I chose an ambulatory method: since I was in the habit of making frequent jogs around the block, I devised a 'salvage rule': if I passed an items worth saving on my evening jog, then I was allowed to walk back to the house item, in hand, instead of jogging. Depending on the weight and bulkiness of my find, this might be easier or harder than the jog; ether way I came out ahead with a workout on the way out and a valuable treasure on the way back. The prospect of a decent bookshelf or a box of LP's or just a few bags of grass clippings for my mulch pile was often enough to get me into my jogging clothes when I might have been tired or distracted otherwise.
I'll admit I may have gone overboard in some respects.

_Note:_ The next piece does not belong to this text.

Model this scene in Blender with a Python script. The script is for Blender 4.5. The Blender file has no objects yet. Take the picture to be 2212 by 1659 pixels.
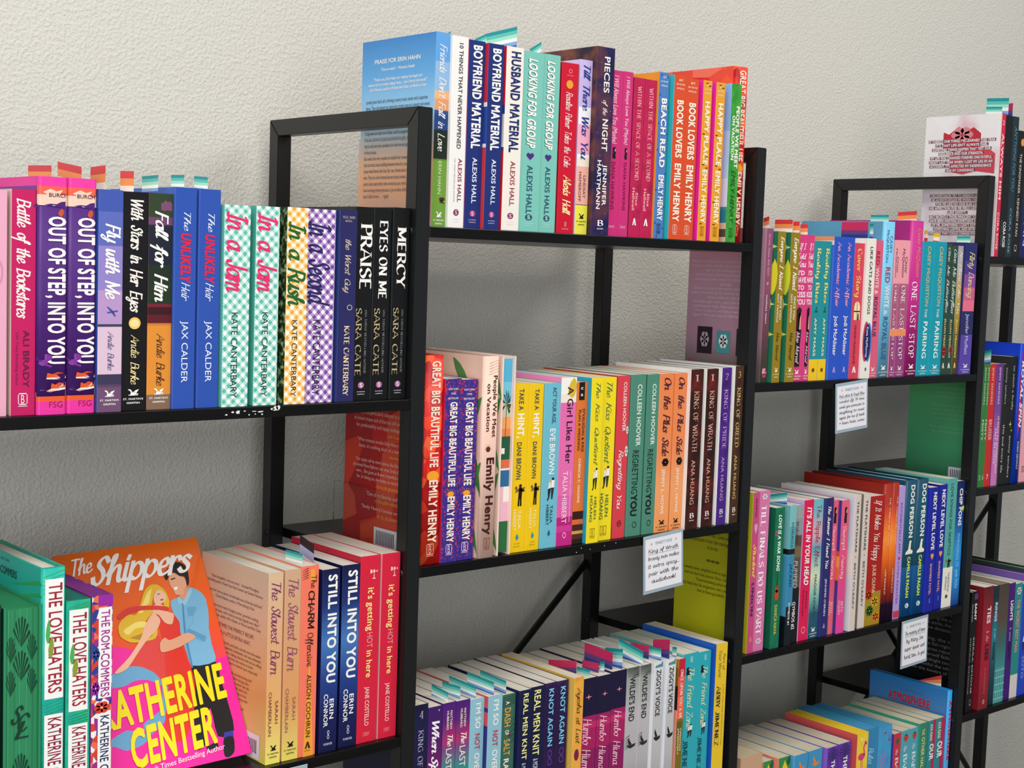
import bpy, bmesh, math, random
from mathutils import Matrix, Vector
random.seed(7)
S=bpy.context.scene
COL=S.collection
Z0=.75            # height of the measuring datum above the floor
def lin(h):
    h=h.lstrip('#'); c=[int(h[i:i+2],16)/255 for i in (0,2,4)]
    return tuple((x/12.92 if x<=.04045 else ((x+.055)/1.055)**2.4) for x in c)+(1,)
# ---------------------------------------------------------------- camera
yaw,pitch,roll=math.radians(-41.237),math.radians(-4.755),math.radians(1.959)
fw=Vector((-math.sin(yaw)*math.cos(pitch),math.cos(yaw)*math.cos(pitch),math.sin(pitch)))
rt=Vector((math.cos(yaw),math.sin(yaw),0)); up=rt.cross(fw)
r2=rt*math.cos(roll)+up*math.sin(roll); u2=up*math.cos(roll)-rt*math.sin(roll)
cam=bpy.data.cameras.new('camera'); co=bpy.data.objects.new('camera',cam); COL.objects.link(co)
m=Matrix((r2,u2,-fw)).transposed().to_4x4(); m.translation=Vector((-.96403,-1.26769,.75695+Z0)); co.matrix_world=m
cam.sensor_width=36; cam.lens=36*3138.95/2212; cam.clip_start=.05; S.camera=co
# ---------------------------------------------------------------- world, lights, exposure
w=bpy.data.worlds.new('world'); S.world=w; w.use_nodes=True
bg=w.node_tree.nodes['Background']; bg.inputs[0].default_value=(.86,.93,1,1); bg.inputs[1].default_value=.27
def area(name,loc,rot,sx,sy,power,col):
    l=bpy.data.lights.new(name,'AREA'); l.shape='RECTANGLE'; l.size=sx; l.size_y=sy; l.energy=power; l.color=col
    o=bpy.data.objects.new(name,l); o.location=loc; o.rotation_euler=[math.radians(a) for a in rot]; COL.objects.link(o); return o
area('window_light',(-2.2,-4.0,1.7),(90,0,0),4.6,2.4,84,(.97,.99,1))
area('window_light',(-3.1,-1.6,1.9),(84,0,-64),1.6,1.5,20,(.97,.99,1))
area('ceiling_light',(-.9,-1.2,2.95),(0,0,0),1.3,1.3,38,(1,.98,.95))
area('ceiling_light',(1.5,-1.1,2.95),(0,0,0),1.3,1.3,32,(1,.98,.95))
S.view_settings.view_transform='Standard'; S.view_settings.look='None'; S.view_settings.gamma=1; S.view_settings.use_curve_mapping=False
S.view_settings.exposure=0
# ---------------------------------------------------------------- materials
_M={}
def nd(nt,t,**k):
    n=nt.nodes.new(t)
    for a,b in k.items(): setattr(n,a,b)
    return n
def mth(nt,op,a,b=None,c=None):
    n=nd(nt,'ShaderNodeMath',operation=op)
    for i,v in enumerate((a,b,c)):
        if v is None: continue
        if isinstance(v,(int,float)): n.inputs[i].default_value=v
        else: nt.links.new(v,n.inputs[i])
    return n.outputs[0]
def ramp(nt,fac,cols,interp='LINEAR'):
    r=nd(nt,'ShaderNodeValToRGB'); e=r.color_ramp; e.interpolation=interp
    n=len(cols)
    for i,c in enumerate(cols):
        if '@' in c: c,p=c.split('@'); p=float(p)
        else: p=i/max(n-1,1)
        if i<2:
            k=e.elements[i]; k.position=p
        else: k=e.elements.new(p)
        k.color=lin(c)
    nt.links.new(fac,r.inputs[0]); return r.outputs[0]
def mat(spec,rough=.38,coat=0,bump=None):
    """spec: '#hex' plain print, g:bottom,..,top gradient, b: bands, v:scale:a,b,c facets, n:scale:a,b,c cloudy print, k:hex gingham,
    paper:hex page edges"""
    key=(spec,rough,coat,bump)
    if key in _M: return _M[key]
    m=bpy.data.materials.new('print'); m.use_nodes=True; nt=m.node_tree; b=nt.nodes['Principled BSDF']
    b.inputs['Roughness'].default_value=rough; b.inputs['Specular IOR Level'].default_value=.35
    b.inputs['Coat Weight'].default_value=coat; b.inputs['Coat Roughness'].default_value=.2
    if spec[0]=='#':
        b.inputs['Base Color'].default_value=lin(spec)
    else:
        p=spec.split(':'); tc=nd(nt,'ShaderNodeTexCoord')
        if p[0] in 'gb':
            sep=nd(nt,'ShaderNodeSeparateXYZ'); nt.links.new(tc.outputs['Generated'],sep.inputs[0])
            c=ramp(nt,sep.outputs[2],p[1].split(','),'LINEAR' if p[0]=='g' else 'CONSTANT')
        elif p[0]=='v':
            v=nd(nt,'ShaderNodeTexVoronoi'); v.inputs['Scale'].default_value=float(p[1]); nt.links.new(tc.outputs['Object'],v.inputs['Vector'])
            s2=nd(nt,'ShaderNodeSeparateXYZ'); nt.links.new(v.outputs['Color'],s2.inputs[0]); c=ramp(nt,s2.outputs[0],p[2].split(','),'CONSTANT')
        elif p[0]=='n':
            v=nd(nt,'ShaderNodeTexNoise'); v.inputs['Scale'].default_value=float(p[1]); v.inputs['Detail'].default_value=3; nt.links.new(tc.outputs['Object'],v.inputs['Vector'])
            f=mth(nt,'MULTIPLY_ADD',v.outputs[0],2.6,-.8); c=ramp(nt,f,p[2].split(','))
        elif p[0]=='k':
            s2=nd(nt,'ShaderNodeSeparateXYZ'); nt.links.new(tc.outputs['Object'],s2.inputs[0]); f=float(p[2])
            a=mth(nt,'ADD',s2.outputs[0],s2.outputs[2]); d=mth(nt,'SUBTRACT',s2.outputs[0],s2.outputs[2])
            a=mth(nt,'GREATER_THAN',mth(nt,'FRACT',mth(nt,'MULTIPLY',a,f)),.5); d=mth(nt,'GREATER_THAN',mth(nt,'FRACT',mth(nt,'MULTIPLY',d,f)),.5)
            c=ramp(nt,mth(nt,'MULTIPLY',mth(nt,'ADD',a,d),.5),['#f6f4ee',p[3],p[1]])
        elif p[0]=='paper':
            s2=nd(nt,'ShaderNodeSeparateXYZ'); nt.links.new(tc.outputs['Object'],s2.inputs[0])
            cb=nd(nt,'ShaderNodeCombineXYZ'); nt.links.new(mth(nt,'MULTIPLY',s2.outputs[0],900),cb.inputs[0]); nt.links.new(mth(nt,'MULTIPLY',s2.outputs[1],9),cb.inputs[1]); nt.links.new(mth(nt,'MULTIPLY',s2.outputs[2],3),cb.inputs[2])
            v=nd(nt,'ShaderNodeTexNoise'); v.inputs['Scale'].default_value=1; v.inputs['Detail'].default_value=2; nt.links.new(cb.outputs[0],v.inputs['Vector'])
            h=nd(nt,'ShaderNodeHueSaturation'); h.inputs['Color'].default_value=lin(p[1]); nt.links.new(mth(nt,'MULTIPLY_ADD',v.outputs[0],.5,.74),h.inputs['Value']); c=h.outputs[0]
            bp=nd(nt,'ShaderNodeBump'); bp.inputs['Strength'].default_value=.25; bp.inputs['Distance'].default_value=.0006; nt.links.new(v.outputs[0],bp.inputs['Height']); nt.links.new(bp.outputs[0],b.inputs['Normal'])
            b.inputs['Roughness'].default_value=.8
        nt.links.new(c,b.inputs['Base Color'])
    _M[key]=m; return m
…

For instance, I would often grab something I had no use for, with the sole intention of putting it in my own pile: I wanted the glory of recognition of having put out the best stuff on the whole block. I also filled my basement with scrap wood and broken garden hoses and such, and while a lot of this stuff eventually got used, a lot of it eventually found its way back on my pile. But I can't claim it was much of a waste when all it cost me was a walk home that would have been a jog.
The moral is this: for a genuine hunter-gatherer, there is always treasure to be found in the gleaning of your immediate vicinity, whether it's the break room table, the apartment bulletin board, the wilderness, the internet, or the pregnant piles of promise that are the urban trash night.